Florida lawmakers shy from voucher spending controls after parents complain
Bill sponsor Sen. Corey Simon urged families to prevent “bad apples” from ruining the program.
Tampa Bay Times | By Jeffrey S. Solochek | March 7, 2024
A proposal to place tighter controls on how school voucher recipients spend the money fell off the rails in the waning days of Florida’s 2024 legislative session.
The plan, initially put forth by Polk County Republican Rep. Josie Tomkow, aimed to tackle reports that some families were using voucher funds to pay for “inappropriate” items largely unrelated to education, from Disney World passes to kayaks.
Tomkow wrote legislation that would limit the authorized expenses for instructional materials to things connected to the basics — language arts, math, science and social studies.

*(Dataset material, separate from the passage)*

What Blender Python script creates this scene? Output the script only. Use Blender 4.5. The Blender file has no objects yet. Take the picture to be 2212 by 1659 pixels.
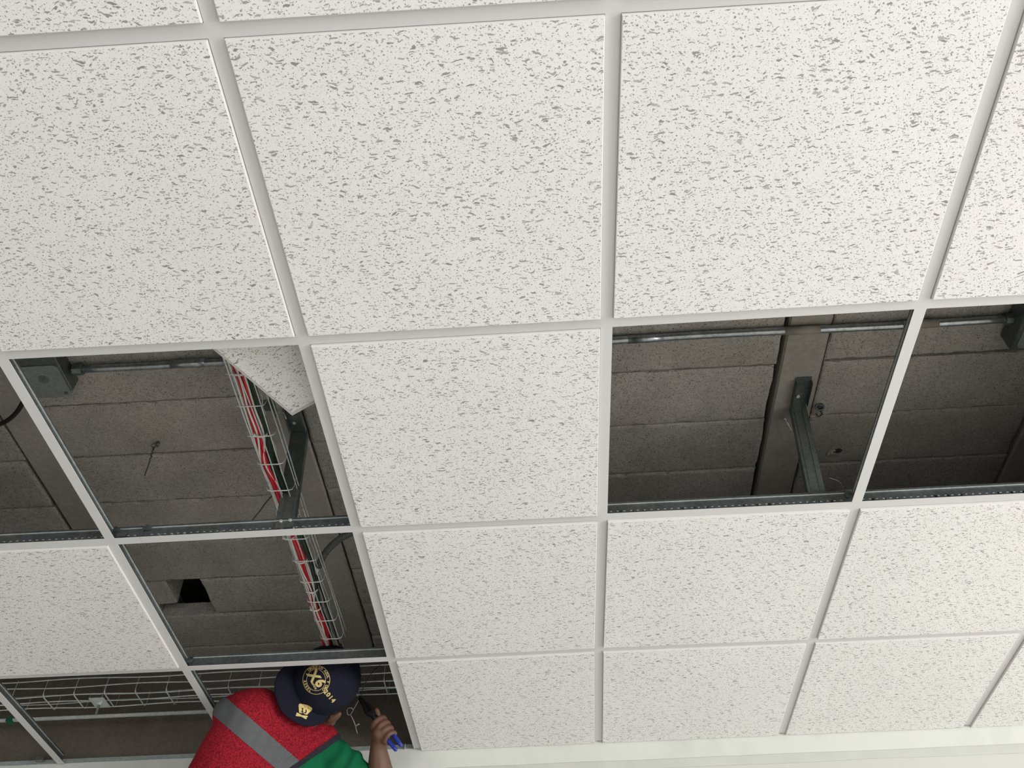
import bpy, bmesh, math, random
from mathutils import Vector, Matrix, noise
from mathutils.bvhtree import BVHTree
PI = math.pi
rnd = random.Random(7)
scene = bpy.context.scene
COL = scene.collection

# ------------------------------------------------------------------ camera
CZ = 3.0                                   # height of the suspended ceiling above the floor
CAM = Vector((1.0690260, -0.4870122, CZ - 1.3579960))
RM = Matrix(((0.99826986, 0.05622853, -0.01719403),
             (-0.05300394, 0.73396810, -0.67711255),
             (-0.02545317, 0.67685241, 0.73567857)))   # rows: right, down, forward
FPX = 1902.54
cam_d = bpy.data.cameras.new('camera')
cam = bpy.data.objects.new('camera', cam_d)
COL.objects.link(cam)
cam_d.sensor_width = 36.0
cam_d.lens = FPX / 2212 * 36.0
cam_d.clip_start = 0.02
right, down, fwd = RM[0], RM[1], RM[2]
cam.matrix_world = Matrix((
    (right.x, -down.x, -fwd.x, CAM.x), (right.y, -down.y, -fwd.y, CAM.y),
    (right.z, -down.z, -fwd.z, CAM.z), (0, 0, 0, 1)))
scene.camera = cam

# ------------------------------------------------------------------ light and exposure
scene.view_settings.view_transform = 'Standard'
scene.view_settings.look = 'None'
scene.view_settings.gamma = 1.0
scene.view_settings.use_curve_mapping = False
scene.view_settings.exposure = 0.03
world = bpy.data.worlds.new('world')
scene.world = world
world.use_nodes = True
world.node_tree.nodes['Background'].inputs[0].default_value = (0.80, 0.90, 1.0, 1)
world.node_tree.nodes['Background'].inputs[1].default_value = 0.6
def area(name, loc, target, sx, sy, power, col):
    l = bpy.data.lights.new(name, 'AREA')
    l.shape = 'RECTANGLE'; l.size = sx; l.size_y = sy; l.energy = power; l.color = col
    o = bpy.data.objects.new(name, l); COL.objects.link(o)
    o.location = loc
    o.rotation_euler = (Vector(target) - Vector(loc)).to_track_quat('-Z', 'Y').to_euler()
    return o
# daylight through the window openings of the right and the rear wall
area('daylight', (6.35, -1.3, 1.45), (0, -.6, 1.6), 5.2, 1.9, 318, (1.0, 0.985, 0.965))
area('daylight', (1.2, -4.35, 1.5), (1.2, 0, 1.35), 6.0, 1.8, 95, (0.97, 0.985, 1.0))

# ------------------------------------------------------------------ helpers
def P3(x, y, z): return Vector((x, y, CZ + z))          # z counts from the ceiling plane
def W(px, py, d):                                        # point seen at a pixel, at depth d in metres
    v = Vector(((px - 1106) / FPX, (py - 829.5) / FPX, 1.0)) * d
    return CAM + right * v.x + down * v.y + fwd * v.z
def onz(px, py, z):                                      # point seen at a pixel, on a horizontal plane
    q = W(px, py, 1.0) - CAM
    return CAM + q * ((CZ + z - CAM.z) / q.z)

def tag(o, label=None, cat=None, group=None, kind=None):
    if label: o['label'] = label
    if cat: o['category'] = cat
    if group: o['group'] = group
    if kind: o['kind'] = kind
    return o
def empty(name, loc, **k):
    o = bpy.data.objects.new(name, None); COL.objects.link(o)
    o.location = loc; o.empty_display_size = 0.05
    return tag(o, **k)
def obj(name, bm, mats, parent=None, origin=None, smooth=False, **k):
    if origin is not None:
        for v in bm.verts: v.co -= Vector(origin)
    me = bpy.data.meshes.new(name); bm.normal_update(); bm.to_mesh(me); bm.free()
    for m in (mats if isinstance(mats, (list, tuple)) else [mats]): me.materials.append(m)
    if smooth:
        for p in me.polygons: p.use_smooth = True
    o = bpy.data.objects.new(name, me); COL.objects.link(o)
    o.location = origin if origin is not None else (0, 0, 0)
    if parent:
        o.parent = parent
        o.location = Vector(o.location) - wloc(parent)
    return tag(o, **k)
def wloc(o):
    v = Vector((0, 0, 0))
    while o: v += Vector(o.location); o = o.parent
    return v
def box(bm, a, b, mi=0):
    x0, y0, z0 = a; x1, y1, z1 = b
    v = [bm.verts.new(c) for c in ((x0,y0,z0),(x1,y0,z0),(x1,y1,z0),(x0,y1,z0),(x0,y0,z1),(x1,y0,z1),(x1,y1,z1),(x0,y1,z1))]
    for f in ((3,2,1,0),(4,5,6,7),(0,1,5,4),(1,2,6,5),(2,3,7,6),(3,0,4,7)):
        bm.faces.new([v[i] for i in f]).material_index = mi
    return v
def bevel(bm, w, seg=1):
    bmesh.ops.bevel(bm, geom=bm.edges[:], offset=w, segments=seg, affect='EDGES', profile=0.5)
def tube(bm, pts, r, n=6, mi=0, cap=True, radii=None, smooth=True):
    pts = [Vector(p) for p in pts]
    rings = []; ref = None
    for i, p in enumerate(pts):
        t = (pts[min(i+1, len(pts)-1)] - pts[max(i-1, 0)]).normalized()
        if ref is None:
            ref = t.orthogonal().normalized()
        ref = (ref - t * ref.dot(t)).normalized()
        b = t.cross(ref)
        rr = radii[i] if radii else r
        rings.append([bm.verts.new(p + (ref*math.cos(2*PI*k/n) + b*math.sin(2*PI*k/n))*rr) for k in range(n)])
    for a, b in zip(rings, rings[1:]):
        for k in range(n):
            f = bm.faces.new((a[k], a[(k+1) % n], b[(k+1) % n], b[k])); f.smooth = smooth; f.material_index = mi
    if cap:
        bm.faces.new(rings[0][::-1]).material_index = mi; bm.faces.new(rings[-1]).material_index = mi
def spline(ctrl, n=8):
    c = [Vector(p) for p in ctrl]; c = [c[0]*2 - c[1]] + c + [c[-1]*2 - c[-2]]
    out = []
    for i in range(1, len(c)-2):
        for k in range(n):
            t = k/n
            out.append(0.5*((2*c[i]) + (c[i+1]-c[i-1])*t + (2*c[i-1]-5*c[i]+4*c[i+1]-c[i+2])*t*t + (3*c[i]-c[i-1]-3*c[i+1]+c[i+2])*t**3))
    out.append(c[-2])
    return out
def frame_box(bm, o, ax, ay, az, lo, hi, mi=0):
    vs = []
    for (i, j, k) in ((0,0,0),(1,0,0),(1,1,0),(0,1,0),(0,0,1),(1,0,1),(1,1,1),(0,1,1)):
        vs.append(bm.verts.new(o + ax*(hi[0] if i else lo[0]) + ay*(hi[1] if j else lo[1]) + az*(hi[2] if k else lo[2])))
    for f in ((3,2,1,0),(4,5,6,7),(0,1,5,4),(1,2,6,5),(2,3,7,6),(3,0,4,7)):
        bm.faces.new([vs[i] for i in f]).material_index = mi

# ------------------------------------------------------------------ materials
class M:
    def __init__(s, name, col=(.8,.8,.8), rough=.6, metal=0.0, spec=.5):
        s.m = bpy.data.materials.new(name); s.m.use_nodes = True
        s.t = s.m.node_tree; s.b = s.t.nodes['Principled BSDF']
        s.b.inputs['Base Color'].default_value = (*col, 1)
        s.b.inputs['Roughness'].default_value = rough
        s.b.inputs['Metallic'].default_value = metal
        s.b.inputs['Specular IOR Level'].default_value = spec
    def n(s, kind, **k):
        x = s.t.nodes.new(kind)
        for a, v in k.items():
            if a.startswith('i_'): x.inputs[int(a[2:])].default_value = v
            else: setattr(x, a, v)
        return x
    def l(s, a, b): s.t.links.new(a, b)
    def math(s, op, a, b=None, c=None, clamp=False):
        x = s.n('ShaderNodeMath', operation=op, use_clamp=clamp)
        for i, v in enumerate((a, b, c)):
            if v is None: continue
            if isinstance(v, (int, float)): x.inputs[i].default_value = v
            else: s.l(v, x.inputs[i])
        return x.outputs[0]
    def coords(s, scale=(1,1,1), rot=(0,0,0), rand=True, kind='Object'):
        tc = s.n('ShaderNodeTexCoord'); mp = s.n('ShaderNodeMapping')
        mp.inputs['Scale'].default_value = scale; mp.inputs['Rotation'].default_value = rot
        v = tc.outputs[kind]
        if rand:
            oi = s.n('ShaderNodeObjectInfo'); vm = s.n('ShaderNodeVectorMath', operation='SCALE')
            vm.inputs[0].default_value = (13.1, 7.7, 3.3); s.l(oi.outputs['Random'], vm.inputs['Scale'])
            ad = s.n('ShaderNodeVectorMath', operation='ADD'); s.l(v, ad.inputs[0]); s.l(vm.outputs[0], ad.inputs[1]); v = ad.outputs[0]
        s.l(v, mp.inputs['Vector'])
        return mp.outputs['Vector']
    def noise(s, vec, scale, detail=2, rough=.5, dist=0):
        x = s.n('ShaderNodeTexNoise'); x.inputs['Scale'].default_value = scale
        x.inputs['Detail'].default_value = detail; x.inputs['Roughness'].default_value = rough; x.inputs['Distortion'].default_value = dist
        s.l(vec, x.inputs['Vector']); return x
    def ramp(s, fac, stops, interp='LINEAR'):
        x = s.n('ShaderNodeValToRGB'); x.color_ramp.interpolation = interp
        e = x.color_ramp.elements
        while len(e) < len(stops): e.new(.5)
        for q, (p, c) in zip(e, stops):
            q.position = p; q.color = (*c, 1) if len(c) == 3 else c
        s.l(fac, x.inputs[0]); return x.outputs[0]
    def mix(s, fac, a, b, mode='MIX'):
        x = s.n('ShaderNodeMix', data_type='RGBA', blend_type=mode)
        for sock, v in ((x.inputs[0], fac), (x.inputs[6], a), (x.inputs[7], b)):
            if isinstance(v, (int, float)): sock.default_value = v
            elif isinstance(v, tuple): sock.default_value = (*v, 1)
            else: s.l(v, sock)
        return x.outputs[2]
    def color(s, c): s.l(c, s.b.inputs['Base Color'])
    def bump(s, h, strength=.3, dist=.002):
        x = s.n('ShaderNodeBump'); x.inputs['Strength'].default_value = strength; x.inputs['Distance'].default_value = dist
        s.l(h, x.inputs['Height']); s.l(x.outputs[0], s.b.inputs['Normal'])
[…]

Homeschooling parents who receive vouchers pushed back, saying the pending change would limit their ability to provide arts and other enrichment opportunities to their children.
The Senate blinked first.
On Wednesday, senators voted unanimously to pull out Tomkow’s language. The move came just days after they defended the plan, citing the need for strong controls before abuse by “bad actors” became rampant. They said the state needed to balance family schooling choices with good fiscal stewardship.
But when the bill came up for discussion in committees, parents who homeschool their children and receive vouchers stepped up to oppose the measure.
Some lawmakers, including a few who opposed expanding vouchers in 2023, joined them. They contended that if families are allowed to get vouchers to fund their education choices, access to enrichment work should not be constrained to only those who can afford it.
By the time the bill, HB 1403, hit the Senate floor, that perspective won the day. The House followed suit on Thursday.
Rep. Robin Bartleman, D-Weston, said she supported the bill in its original form. But she opposed it after seeing the Senate amendment.
“What Chair Tomkow did was put in guardrails,” said Bartleman, a former Broward County teacher and school board member. “What the Senate did was gut those guardrails. This is a big deal.”
Tomkow said she had reservations, too. But she contended that other aspects of the bill made up for the deletion.
The bill requires the organizations that manage and fund the vouchers — Step Up For Students and AAA Scholarship Foundation — to annually develop purchasing guidelines that include prohibited items and things that need preapproval. If they do not comply, they face a $10,000 fine.
The Department of Education is charged with overseeing the process.
“I think we have landed in a great spot,” Tomkow said.
That did not mean, however, that the concerns about using the money for possibly non-educational items had dissipated. Tomkow said she would keep an eye out for fraud and abuse moving forward, and will move for changes again if needed.
Senate sponsor Sen. Corey Simon, R-Tallahassee, made similar remarks.
Simon stressed that while “parents know best how to educate their children,” they need to remain vigilant that they do the right thing with the state funds. He noted that many of them hear about inappropriate activities in their many social media chat groups.
“Those of you that are doing it right, don’t allow those few bad apples to ruin what we have here,” Simon said. “When you see the bad actors, it’s paramount that you notify” the Department of Education.
The public release of Step Up for Students’ 2023 guidelines stirred questions about the authorized uses. It included items such as 55-inch televisions and paddleboards, things that some parents complained should take a back seat to more educational needs.
The bill also implements new timelines for when Step Up for Students and AAA make payments on approved expenses. That’s a direct response to the complaints lawmakers and others received about long-delayed payments in the fall that threatened the viability of many private schools that served voucher recipients.
Despite some concerns, the Senate unanimously adopted the bill as amended.
“As a homeschooling family, I say thank you for balancing it out,” Sen. Danny Burgess, R-Zephyrhills, told Simon during debate.
The House voted 89-18 for the measure, after earlier supporting the original version 109-1.
Rep. Mike Beltran, R-Riverview, was the lone holdout in the first vote. He backed the bill because of the change, saying it balanced the need to have fiscal controls with making the program practical for families.
Florida Policy Institute senior policy analyst Norín Dollard, who has questioned the cost of the state’s voucher expansion, argued the controls that lawmakers removed seemed necessary.
“Policymakers are the stewards of taxpayer dollars,” Dollard said, “and so this eleventh-hour change to HB 1403 and the state’s failure to ensure appropriate guardrails for voucher purchases is particularly alarming.”
(Editor’s note: This story was updated on March 7, 2024, after the House approved Senate amendments to the bill.)